Below are the steps to enable virtualization on your laptop:

Turn ON or Reboot your computer.

On startup, before you see the Windows logo or anything on the screen, repeatedly press ESC key until you see a screen like shown in the following image. To enter the BIOS settings, press F10.


Now, use the right arrow key of your laptop keypad to move to the System Configuration tab.


Select Virtualization Technology using the arrow key and hit the Enter key.


Now using the arrows keys only select Enabled and again hit Enter. Now press the F10 key and it will ask you if you want to save and exit. Select and Yes and press Enter


Finally, Reboot your computer.

Well, once you know how to enter the BIOS settings, it’s easy to enable virtualization in any laptop since the steps are almost similar. Only the key to enter the BIOS mode differs.
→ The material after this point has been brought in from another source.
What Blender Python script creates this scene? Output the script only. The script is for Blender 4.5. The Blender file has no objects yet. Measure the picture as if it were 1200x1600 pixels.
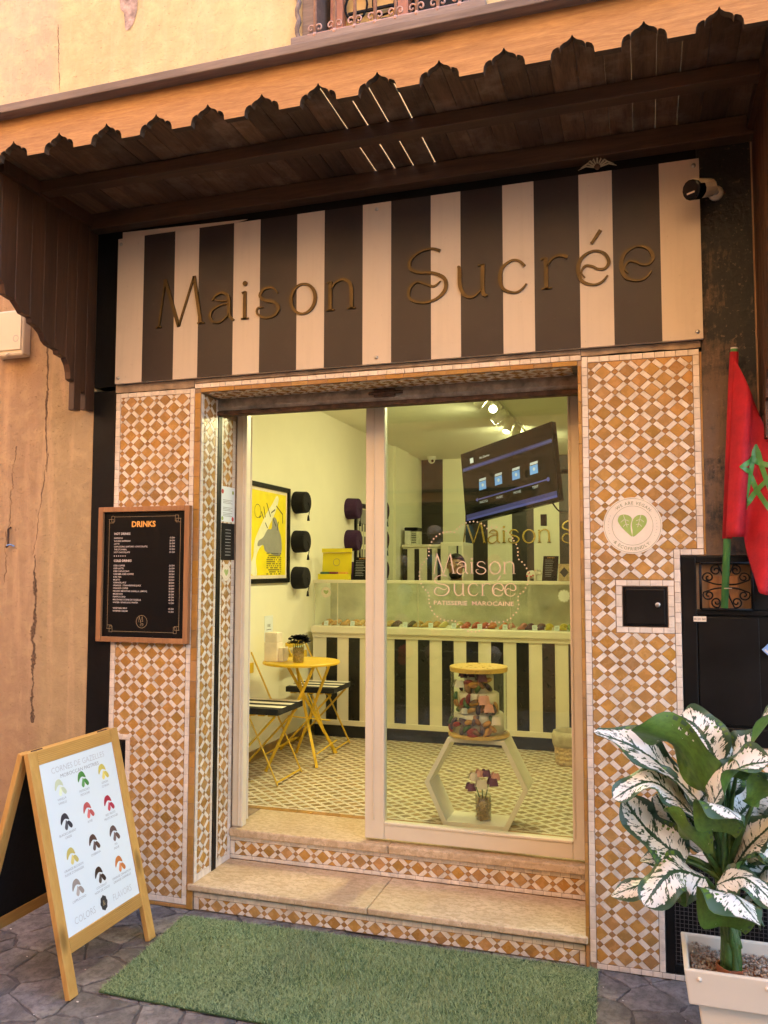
import bpy, math, random
import numpy as np
from mathutils import Vector, Matrix

random.seed(7); rng = np.random.default_rng(7)
SC = bpy.context.scene
COL = SC.collection
R = math.radians

# ------------------------------------------------------------------ camera, sky, sun, exposure
yaw, pit, rol = 0.307851, 0.068224, 0.001547
fwd = Vector((-math.sin(yaw)*math.cos(pit), math.cos(yaw)*math.cos(pit), math.sin(pit)))
rt = fwd.cross(Vector((0, 0, 1))).normalized(); up = rt.cross(fwd)
r2 = rt*math.cos(rol)+up*math.sin(rol); u2 = -rt*math.sin(rol)+up*math.cos(rol)
cd = bpy.data.cameras.new('camera'); cam = bpy.data.objects.new('camera', cd); COL.objects.link(cam)
cam.matrix_world = Matrix(((r2.x, u2.x, -fwd.x, 0), (r2.y, u2.y, -fwd.y, -3.684), (r2.z, u2.z, -fwd.z, 1.68), (0, 0, 0, 1)))
cd.sensor_fit = 'HORIZONTAL'; cd.sensor_width = 36; cd.lens = 36*1283.56/1200
cd.clip_start = 0.05; cd.clip_end = 400
SC.camera = cam

SUN_EL, SUN_AZ = R(50), R(18)          # azimuth from +Y (behind the shop) towards +X
W = bpy.data.worlds.new('World'); SC.world = W; W.use_nodes = True
nt = W.node_tree; bg = nt.nodes['Background']
sky = nt.nodes.new('ShaderNodeTexSky'); sky.sky_type = 'NISHITA'; sky.sun_disc = False
sky.sun_elevation = SUN_EL; sky.sun_rotation = SUN_AZ; sky.dust_density = 2.0
nt.links.new(sky.outputs[0], bg.inputs[0]); bg.inputs[1].default_value = 0.15
sl = bpy.data.lights.new('sun', 'SUN'); sl.energy = 5.0; sl.angle = R(0.53); sl.color = (1, .94, .76)
so = bpy.data.objects.new('sun', sl); COL.objects.link(so); so.location = (0, 4, 12)
so.rotation_euler = Vector((math.sin(SUN_AZ)*math.cos(SUN_EL), math.cos(SUN_AZ)*math.cos(SUN_EL), math.sin(SUN_EL))).to_track_quat('Z', 'Y').to_euler()
vs = SC.view_settings; vs.view_transform = 'Standard'; vs.look = 'None'; vs.gamma = 1; vs.use_curve_mapping = False
vs.exposure = 2.95
SC.cycles.use_denoising = True
SC.cycles.use_adaptive_sampling = True; SC.cycles.adaptive_threshold = .02; SC.cycles.adaptive_min_samples = 24
SC.cycles.max_bounces = 10; SC.cycles.diffuse_bounces = 5; SC.cycles.glossy_bounces = 4; SC.cycles.transparent_max_bounces = 12
SC.cycles.caustics_reflective = False; SC.cycles.caustics_refractive = False
SC.cycles.sample_clamp_indirect = 6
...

Listed below are some common keys that will help you get into the BIOS settings on different models of laptops. If these keys do not work for you, please check your laptop’s manufacturer website for help. 

Acer: F2 or Delete

Asus: F2 or Delete or Insert key and sometimes F10 also works

DELL: F2 or F1 or Delete or F12 or F3

HP: F10 or ESC or F1 or F2 or F6 or F11

Lenovo: F1 or F2

You can refer to our guide to enable or disable secure boot for steps to enter BIOS on Asus machines.

Wrapping Up

In some cases, virtualization is disabled by default BIOS settings. If you know your CPU model supports virtualization, you need to enable it from your BIOS settings. If your processor does not support virtualization at all, you can try buying a new processor or new computer. 

The computer in which tests were performed doesn’t support virtualization. Yet, it is still able to run Windows XP Mode and live CDs with independent operating systems.

You can always try using basic virtual machines such as live CDs, Windows XP Mode, etc. However, you will need virtualization for more robust systems such as Windows 7 and 8.